The direct approach is capturing, killing and destroying terrorists, their organizations, networks and facilities. “It’s urgent; it’s necessary; it’s chaotic; it’s kinetic and the effects are almost always near-term and short-lived,” he said. It is “a holding action that buys time and space for the indirect approach to achieve its long-term results.”

Decisive results, he said, comes from the indirect approach, small teams of special ops advisors partnering with foreign militaries to boost their effectiveness.
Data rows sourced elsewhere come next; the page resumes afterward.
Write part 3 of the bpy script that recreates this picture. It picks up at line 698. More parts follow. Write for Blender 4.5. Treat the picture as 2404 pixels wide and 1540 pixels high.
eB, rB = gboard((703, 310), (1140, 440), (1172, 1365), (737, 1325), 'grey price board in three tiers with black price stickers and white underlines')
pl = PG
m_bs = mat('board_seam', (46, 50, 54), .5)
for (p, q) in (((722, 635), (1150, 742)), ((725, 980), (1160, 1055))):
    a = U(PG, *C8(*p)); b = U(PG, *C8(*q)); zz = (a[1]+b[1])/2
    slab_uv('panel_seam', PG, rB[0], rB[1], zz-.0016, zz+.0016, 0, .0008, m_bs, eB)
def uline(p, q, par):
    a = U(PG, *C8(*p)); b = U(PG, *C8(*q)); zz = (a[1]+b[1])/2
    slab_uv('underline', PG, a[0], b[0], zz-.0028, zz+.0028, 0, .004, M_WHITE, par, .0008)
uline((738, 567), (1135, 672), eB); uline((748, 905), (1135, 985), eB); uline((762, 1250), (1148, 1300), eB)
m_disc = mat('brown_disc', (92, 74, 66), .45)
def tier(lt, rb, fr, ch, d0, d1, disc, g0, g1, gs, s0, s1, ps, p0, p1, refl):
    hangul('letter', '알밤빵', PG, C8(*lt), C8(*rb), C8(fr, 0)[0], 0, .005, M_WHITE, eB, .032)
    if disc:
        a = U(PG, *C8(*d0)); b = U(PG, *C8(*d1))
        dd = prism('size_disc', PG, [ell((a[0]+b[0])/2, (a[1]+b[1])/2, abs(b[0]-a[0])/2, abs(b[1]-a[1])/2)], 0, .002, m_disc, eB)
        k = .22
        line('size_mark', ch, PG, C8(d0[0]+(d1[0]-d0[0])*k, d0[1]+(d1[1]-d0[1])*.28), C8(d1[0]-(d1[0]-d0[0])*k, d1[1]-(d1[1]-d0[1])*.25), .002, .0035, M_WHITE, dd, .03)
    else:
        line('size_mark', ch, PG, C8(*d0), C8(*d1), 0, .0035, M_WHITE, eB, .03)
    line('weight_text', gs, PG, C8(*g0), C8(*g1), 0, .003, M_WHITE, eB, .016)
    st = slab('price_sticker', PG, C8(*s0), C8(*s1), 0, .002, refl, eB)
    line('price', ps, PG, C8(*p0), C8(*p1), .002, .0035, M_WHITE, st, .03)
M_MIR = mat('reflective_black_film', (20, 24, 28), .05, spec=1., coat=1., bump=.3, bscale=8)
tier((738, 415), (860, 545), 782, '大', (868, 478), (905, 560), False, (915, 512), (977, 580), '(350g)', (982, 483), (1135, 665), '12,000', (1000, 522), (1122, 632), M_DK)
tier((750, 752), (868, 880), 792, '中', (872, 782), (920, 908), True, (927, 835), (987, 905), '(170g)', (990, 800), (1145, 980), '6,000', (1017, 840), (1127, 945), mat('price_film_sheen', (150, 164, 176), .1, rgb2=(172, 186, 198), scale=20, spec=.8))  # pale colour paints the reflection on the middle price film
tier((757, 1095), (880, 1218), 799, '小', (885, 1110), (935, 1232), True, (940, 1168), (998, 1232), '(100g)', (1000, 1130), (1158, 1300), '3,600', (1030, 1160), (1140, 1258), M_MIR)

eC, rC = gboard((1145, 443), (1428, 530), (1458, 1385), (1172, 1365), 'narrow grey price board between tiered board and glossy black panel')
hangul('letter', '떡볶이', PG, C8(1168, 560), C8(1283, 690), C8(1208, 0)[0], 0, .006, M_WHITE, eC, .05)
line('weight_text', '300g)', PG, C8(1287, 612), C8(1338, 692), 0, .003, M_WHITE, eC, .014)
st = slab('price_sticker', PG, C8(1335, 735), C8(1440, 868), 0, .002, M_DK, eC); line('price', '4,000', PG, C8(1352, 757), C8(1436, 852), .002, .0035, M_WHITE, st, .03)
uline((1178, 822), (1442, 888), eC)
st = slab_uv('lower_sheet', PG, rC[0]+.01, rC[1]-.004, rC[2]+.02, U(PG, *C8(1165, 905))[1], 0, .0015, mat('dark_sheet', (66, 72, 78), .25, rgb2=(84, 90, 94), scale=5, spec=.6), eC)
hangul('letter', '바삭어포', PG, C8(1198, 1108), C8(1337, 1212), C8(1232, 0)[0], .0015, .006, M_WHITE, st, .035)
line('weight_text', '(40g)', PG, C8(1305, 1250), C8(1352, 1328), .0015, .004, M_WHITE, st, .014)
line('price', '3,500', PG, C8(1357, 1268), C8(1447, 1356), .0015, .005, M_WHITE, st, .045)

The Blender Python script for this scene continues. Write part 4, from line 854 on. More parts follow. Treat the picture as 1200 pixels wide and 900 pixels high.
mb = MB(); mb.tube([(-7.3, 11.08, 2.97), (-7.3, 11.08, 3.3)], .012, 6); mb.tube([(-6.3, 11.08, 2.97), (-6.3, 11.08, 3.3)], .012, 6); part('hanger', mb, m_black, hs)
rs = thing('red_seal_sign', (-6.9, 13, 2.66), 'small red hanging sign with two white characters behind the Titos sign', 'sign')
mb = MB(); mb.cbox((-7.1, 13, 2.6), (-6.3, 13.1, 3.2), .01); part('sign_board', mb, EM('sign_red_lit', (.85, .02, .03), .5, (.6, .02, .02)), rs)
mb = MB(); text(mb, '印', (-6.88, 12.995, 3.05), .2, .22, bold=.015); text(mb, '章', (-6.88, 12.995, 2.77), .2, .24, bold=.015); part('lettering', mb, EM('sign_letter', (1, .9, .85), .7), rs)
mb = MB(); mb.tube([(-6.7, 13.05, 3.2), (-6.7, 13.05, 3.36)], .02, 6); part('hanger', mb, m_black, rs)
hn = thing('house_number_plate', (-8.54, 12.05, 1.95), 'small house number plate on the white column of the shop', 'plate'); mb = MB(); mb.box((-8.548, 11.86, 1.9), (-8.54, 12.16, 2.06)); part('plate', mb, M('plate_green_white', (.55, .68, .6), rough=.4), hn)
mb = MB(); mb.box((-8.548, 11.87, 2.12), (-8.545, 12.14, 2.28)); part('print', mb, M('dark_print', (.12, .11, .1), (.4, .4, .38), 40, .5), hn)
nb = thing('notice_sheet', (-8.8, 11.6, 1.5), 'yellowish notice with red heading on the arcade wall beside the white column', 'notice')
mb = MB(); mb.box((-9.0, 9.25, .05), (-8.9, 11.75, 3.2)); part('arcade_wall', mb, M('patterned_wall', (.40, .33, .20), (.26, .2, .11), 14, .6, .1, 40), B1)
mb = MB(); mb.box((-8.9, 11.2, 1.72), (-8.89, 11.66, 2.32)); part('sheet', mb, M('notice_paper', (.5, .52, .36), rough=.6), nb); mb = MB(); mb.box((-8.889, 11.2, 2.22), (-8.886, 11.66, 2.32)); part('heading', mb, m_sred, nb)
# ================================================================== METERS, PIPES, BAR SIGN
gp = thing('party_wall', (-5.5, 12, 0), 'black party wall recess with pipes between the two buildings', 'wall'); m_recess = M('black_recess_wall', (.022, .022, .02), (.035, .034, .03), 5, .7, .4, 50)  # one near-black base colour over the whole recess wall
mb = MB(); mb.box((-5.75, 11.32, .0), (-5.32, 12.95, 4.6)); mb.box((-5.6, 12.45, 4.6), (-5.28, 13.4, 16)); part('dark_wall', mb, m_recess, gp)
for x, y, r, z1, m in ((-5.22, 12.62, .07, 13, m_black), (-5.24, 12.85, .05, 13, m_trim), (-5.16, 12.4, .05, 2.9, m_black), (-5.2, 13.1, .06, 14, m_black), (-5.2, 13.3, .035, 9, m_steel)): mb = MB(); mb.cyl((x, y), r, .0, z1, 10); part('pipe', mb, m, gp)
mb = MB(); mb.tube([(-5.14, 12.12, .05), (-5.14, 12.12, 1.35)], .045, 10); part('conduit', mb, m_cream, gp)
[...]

It also involves addressing the underlying causes of insurgency such as economic depression and religious extremism: “it is the concept of draining the swamp rather than attempting to capture or kill all the alligators.”

While the military, and specifically special operators, form the core of direct action, they have somewhat reluctantly been forced to assume ever bigger chunks of the indirect approach because: “the mass and the money reside within the DOD.”

“While the ability to conduct high-end, direct-action activities will always remain urgent and necessary… We acknowledge that it is the indirect actions that will have the most decisive and enduring the effects. The balance and intertwining of direct and indirect are key.”

It doesn’t sound like there’s a huge gulf between the two on countering insurgents. I think what Olson is doing is trying to restore a bit of balance to thinking on irregular warfare.

That is, shift the prevalent COIN thinking away from this idea of sending large constabulary forces to occupy foreign territory and pursue grass roots economic development and capacity building, which is definitely not a military specialty, and more to the original SF mission that uses small highly trained units to train and advise foreign militaries to defeat internal enemies.